De entre os métodos mais usuais, existem, claro, os túneis. Se a prática não faz muito sentido dentro da União Europeia, já na fronteira entre México e Estados Unidos não faltam túneis por onde centenas de quilos de droga são transportados para território americano. É incerto o número de túneis de droga existentes ao longo da fronteira. Já o uso de canhões é uma maneira bem mais criativa de passar droga de um lado para o outro da mesma fronteira. Mas foi precisamente o que aconteceu em 2013, quando a polícia americana descobriu um canhão de plástico ligado a um motor que gerava pressão de ar para, eventualmente, disparar os pacotes de droga através da fronteira sem ter de recorrer a projéteis, explosões ou espoletas. O método era eficiente, porém, e sem grande surpresa, tornou-se indiscreto. Mas, até ser descoberto, ainda conseguiu fazer com que muitos quilos de droga transpusessem a fronteira entre o México e o estado da Califórnia - a tiro de canhão.

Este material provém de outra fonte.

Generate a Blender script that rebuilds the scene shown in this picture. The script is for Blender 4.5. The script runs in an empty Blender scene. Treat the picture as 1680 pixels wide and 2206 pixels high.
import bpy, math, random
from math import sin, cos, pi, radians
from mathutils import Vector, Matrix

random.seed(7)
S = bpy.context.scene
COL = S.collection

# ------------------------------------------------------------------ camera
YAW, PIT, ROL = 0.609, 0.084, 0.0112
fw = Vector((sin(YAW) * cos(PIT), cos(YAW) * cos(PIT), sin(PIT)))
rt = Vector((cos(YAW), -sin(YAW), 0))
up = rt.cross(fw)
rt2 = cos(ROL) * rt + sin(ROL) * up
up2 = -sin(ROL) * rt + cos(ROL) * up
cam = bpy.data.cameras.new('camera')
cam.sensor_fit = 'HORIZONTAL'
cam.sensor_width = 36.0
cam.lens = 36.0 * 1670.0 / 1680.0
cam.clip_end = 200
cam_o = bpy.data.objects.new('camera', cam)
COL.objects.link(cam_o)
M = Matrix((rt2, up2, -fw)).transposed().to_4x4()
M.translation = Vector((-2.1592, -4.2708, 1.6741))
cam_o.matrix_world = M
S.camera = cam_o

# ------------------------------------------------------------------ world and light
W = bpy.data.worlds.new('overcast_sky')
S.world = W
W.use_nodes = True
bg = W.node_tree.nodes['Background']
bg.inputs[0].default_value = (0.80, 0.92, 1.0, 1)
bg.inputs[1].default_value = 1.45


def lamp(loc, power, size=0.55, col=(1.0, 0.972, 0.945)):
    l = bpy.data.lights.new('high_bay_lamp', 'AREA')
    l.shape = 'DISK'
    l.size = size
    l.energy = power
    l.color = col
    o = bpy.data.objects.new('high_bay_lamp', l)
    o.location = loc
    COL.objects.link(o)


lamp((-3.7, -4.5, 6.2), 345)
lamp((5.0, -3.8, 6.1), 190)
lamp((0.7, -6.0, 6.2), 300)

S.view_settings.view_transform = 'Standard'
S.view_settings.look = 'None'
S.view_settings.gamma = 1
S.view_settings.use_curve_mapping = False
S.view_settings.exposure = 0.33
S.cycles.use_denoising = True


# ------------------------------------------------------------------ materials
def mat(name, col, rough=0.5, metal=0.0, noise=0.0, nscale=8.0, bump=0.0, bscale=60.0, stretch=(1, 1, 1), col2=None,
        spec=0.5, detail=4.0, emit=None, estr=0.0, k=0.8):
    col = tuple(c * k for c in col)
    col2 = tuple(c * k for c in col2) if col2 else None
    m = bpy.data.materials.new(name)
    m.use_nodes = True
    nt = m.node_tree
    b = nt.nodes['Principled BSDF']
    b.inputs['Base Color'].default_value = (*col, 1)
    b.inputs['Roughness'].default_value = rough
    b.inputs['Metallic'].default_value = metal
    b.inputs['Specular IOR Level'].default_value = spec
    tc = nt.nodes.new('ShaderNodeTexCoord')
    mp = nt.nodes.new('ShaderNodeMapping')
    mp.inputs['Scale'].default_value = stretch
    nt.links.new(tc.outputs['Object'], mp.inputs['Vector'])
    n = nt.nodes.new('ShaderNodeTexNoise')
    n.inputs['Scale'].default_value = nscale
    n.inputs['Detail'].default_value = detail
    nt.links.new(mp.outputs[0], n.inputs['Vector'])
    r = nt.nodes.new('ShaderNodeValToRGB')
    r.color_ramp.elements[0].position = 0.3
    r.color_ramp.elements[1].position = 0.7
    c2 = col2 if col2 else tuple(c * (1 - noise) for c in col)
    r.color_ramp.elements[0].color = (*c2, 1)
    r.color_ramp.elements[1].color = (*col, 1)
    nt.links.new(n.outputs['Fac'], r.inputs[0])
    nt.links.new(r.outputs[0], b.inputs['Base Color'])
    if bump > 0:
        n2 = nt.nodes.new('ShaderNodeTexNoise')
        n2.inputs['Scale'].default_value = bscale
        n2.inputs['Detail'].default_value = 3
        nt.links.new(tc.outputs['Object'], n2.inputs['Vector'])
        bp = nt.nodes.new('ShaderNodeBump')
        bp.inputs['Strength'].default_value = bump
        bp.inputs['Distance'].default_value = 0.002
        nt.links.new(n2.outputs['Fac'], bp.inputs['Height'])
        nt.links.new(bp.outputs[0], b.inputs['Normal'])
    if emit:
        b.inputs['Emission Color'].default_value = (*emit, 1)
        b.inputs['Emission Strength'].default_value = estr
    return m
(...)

Claro que, quando o assunto é criatividade, ninguém bate Safi Zadeh Hossein, um artista iraniano que foi apanhado no Aeroporto Internacional de Bangkok-Suvarnabhumi quando viajava da Síria. Hossein transportava consigo duas esculturas de sua autoria, uma delas em forma de flor, que chamaram a atenção das autoridades tailandesas. Analisadas as peças, ficou-se a saber que as Hossein de Hossein eram esculpidas não em barro, não em porcelana, nem em mica: eram feitas de metanfetaminas. Safi Zadeh Hossein foi obviamente preso e não se sabe do seu destino, entretanto - tendo em conta a rigidez das leis sobre o consumo e o tráfico de droga na Tailândia, este caso não terá tido um desfecho feliz.

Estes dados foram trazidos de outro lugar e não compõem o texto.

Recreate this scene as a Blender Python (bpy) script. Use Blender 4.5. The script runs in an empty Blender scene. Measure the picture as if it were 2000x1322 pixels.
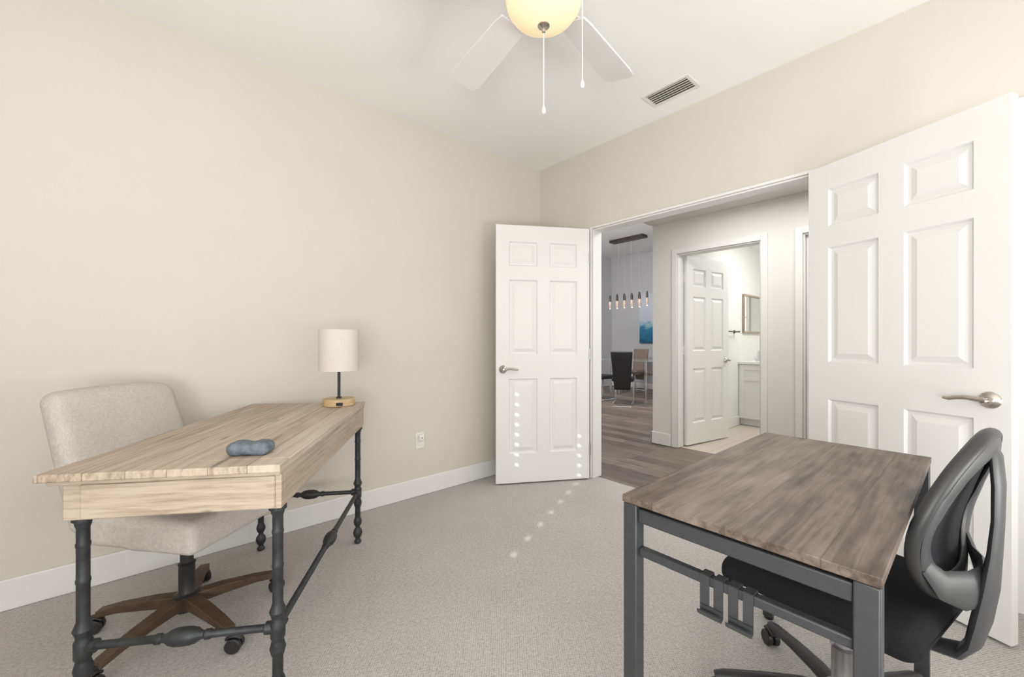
import bpy, bmesh, math, random
from mathutils import Vector, Matrix
random.seed(4)
SC = bpy.context.scene
C = SC.collection
R = math.radians
H0 = 1.13
HEAD = 48.75
ch, sh = math.cos(R(HEAD)), math.sin(R(HEAD))
def cw(lat, dep): return (dep*ch+lat*sh, dep*sh-lat*ch)

# ------------------------------------------------------------------ materials
def new_mat(name):
    m = bpy.data.materials.new(name); m.use_nodes = True
    nt = m.node_tree; b = nt.nodes['Principled BSDF']
    return m, nt, b
def ramp(nt, stops):
    r = nt.nodes.new('ShaderNodeValToRGB'); e = r.color_ramp.elements
    while len(e) < len(stops): e.new(0.5)
    for el, (p, c) in zip(e, stops): el.position = p; el.color = (*c, 1)
    return r
def coords(nt, scale=(1,1,1), rot=(0,0,0)):
    t = nt.nodes.new('ShaderNodeTexCoord'); mp = nt.nodes.new('ShaderNodeMapping')
    mp.inputs['Scale'].default_value = scale; mp.inputs['Rotation'].default_value = rot
    nt.links.new(t.outputs['Object'], mp.inputs['Vector']); return mp.outputs['Vector']
def noise(nt, vec, scale, detail=4, rough=.55):
    n = nt.nodes.new('ShaderNodeTexNoise'); n.inputs['Scale'].default_value = scale
    n.inputs['Detail'].default_value = detail; n.inputs['Roughness'].default_value = rough
    nt.links.new(vec, n.inputs['Vector']); return n
def math_(nt, op, a, b_=None, c=None):
    n = nt.nodes.new('ShaderNodeMath'); n.operation = op
    for i, v in enumerate((a, b_, c)):
        if v is None: continue
        if isinstance(v, (int, float)): n.inputs[i].default_value = v
        else: nt.links.new(v, n.inputs[i])
    return n.outputs[0]
def bump(nt, b, sock, strength, dist):
    bp = nt.nodes.new('ShaderNodeBump'); bp.inputs['Strength'].default_value = strength
    bp.inputs['Distance'].default_value = dist
    nt.links.new(sock, bp.inputs['Height']); nt.links.new(bp.outputs['Normal'], b.inputs['Normal'])
def mat(name, col, rough=.6, metal=0, var=.06, scale=8, bstr=0, bscale=200, bdist=.001, stretch=(1,1,1), spec=.5):
    m, nt, b = new_mat(name)
    v = coords(nt, stretch); n = noise(nt, v, scale)
    lo = tuple(c*(1-var) for c in col); hi = tuple(min(1, c*(1+var)) for c in col)
    r = ramp(nt, [(.3, lo), (.7, hi)])
    nt.links.new(n.outputs['Fac'], r.inputs['Fac']); nt.links.new(r.outputs['Color'], b.inputs['Base Color'])
    b.inputs['Roughness'].default_value = rough; b.inputs['Metallic'].default_value = metal
    b.inputs['Specular IOR Level'].default_value = spec
    if bstr:
        n2 = noise(nt, v, bscale, 3); bump(nt, b, n2.outputs['Fac'], bstr, bdist)
    return m
def wood(name, stops, stretch, scale=3, rough=.5, plank=None, pax=0, pvar=.2, patch=None, pamt=.4, knots=None, seam=0, dist=.25, grough=.68):
    """grain along the axis with the small stretch; plank = board width along axis index pax"""
    m, nt, b = new_mat(name)
    t = nt.nodes.new('ShaderNodeTexCoord'); s = nt.nodes.new('ShaderNodeSeparateXYZ')
    nt.links.new(t.outputs['Object'], s.inputs[0])
    vec = t.outputs['Object']; pid = None
    if plank:
        dv = math_(nt, 'DIVIDE', s.outputs[pax], plank)
        pid = math_(nt, 'FLOOR', dv)
        w = nt.nodes.new('ShaderNodeTexWhiteNoise'); w.noise_dimensions = '1D'; nt.links.new(pid, w.inputs['W'])
        sc = nt.nodes.new('ShaderNodeVectorMath'); sc.operation = 'MULTIPLY_ADD'
        nt.links.new(w.outputs['Color'], sc.inputs[0]); sc.inputs[1].default_value = (7,7,7); nt.links.new(vec, sc.inputs[2])
        vec = sc.outputs[0]
    mp = nt.nodes.new('ShaderNodeMapping'); mp.inputs['Scale'].default_value = stretch; nt.links.new(vec, mp.inputs['Vector'])
    n = noise(nt, mp.outputs['Vector'], scale, 9, grough); n.inputs['Distortion'].default_value = dist
    fac = n.outputs['Fac']
    if plank: fac = math_(nt, 'ADD', fac, math_(nt, 'MULTIPLY_ADD', w.outputs['Value'], pvar, -pvar/2))
    if patch:
        mp2 = nt.nodes.new('ShaderNodeMapping'); mp2.inputs['Scale'].default_value = patch; nt.links.new(vec, mp2.inputs['Vector'])
        n2 = noise(nt, mp2.outputs['Vector'], 2.2, 3)
        fac = math_(nt, 'ADD', fac, math_(nt, 'MULTIPLY_ADD', n2.outputs['Fac'], pamt, -pamt/2))
    if knots:
        mp3 = nt.nodes.new('ShaderNodeMapping'); mp3.inputs['Scale'].default_value = knots; nt.links.new(vec, mp3.inputs['Vector'])
        vo = nt.nodes.new('ShaderNodeTexVoronoi'); vo.inputs['Scale'].default_value = 1; nt.links.new(mp3.outputs['Vector'], vo.inputs['Vector'])
        kr = ramp(nt, [(.03, (.35,.35,.35)), (.10, (.06,.06,.06)), (.16, (0,0,0))]); nt.links.new(vo.outputs['Distance'], kr.inputs['Fac'])
        fac = math_(nt, 'SUBTRACT', fac, kr.outputs['Color'])
    r = ramp(nt, stops)
    nt.links.new(fac, r.inputs['Fac']); col = r.outputs['Color']
    if plank and seam:
        fr = math_(nt, 'FRACT', dv); e = math_(nt, 'ABSOLUTE', math_(nt, 'SUBTRACT', fr, .5))
        e = math_(nt, 'GREATER_THAN', e, .5-.0011/plank)
        mx = nt.nodes.new('ShaderNodeMix'); mx.data_type = 'RGBA'; mx.blend_type = 'MULTIPLY'
        nt.links.new(math_(nt, 'MULTIPLY', e, seam), mx.inputs['Factor']); nt.links.new(col, mx.inputs['A']); mx.inputs['B'].default_value = (.35,.3,.26,1)
        col = mx.outputs['Result']
    nt.links.new(col, b.inputs['Base Color'])
    b.inputs['Roughness'].default_value = rough
    bump(nt, b, n.outputs['Fac'], .15, .002)
    return m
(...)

Ainda assim, os peixes congelados são, sem dúvida, uma forma discreta (e difícil de antecipar) de fazer chegar droga ao continente europeu. Se, por infeliz coincidência, o leitor der por si a comprar um desses exemplares tresmalhados, tome precauções: lembre-se do que o achado acidental de cocaína fez à população de Rabo de Peixe. Se não sabe do que falamos, pode sempre ver a série. Cozinhe com precaução.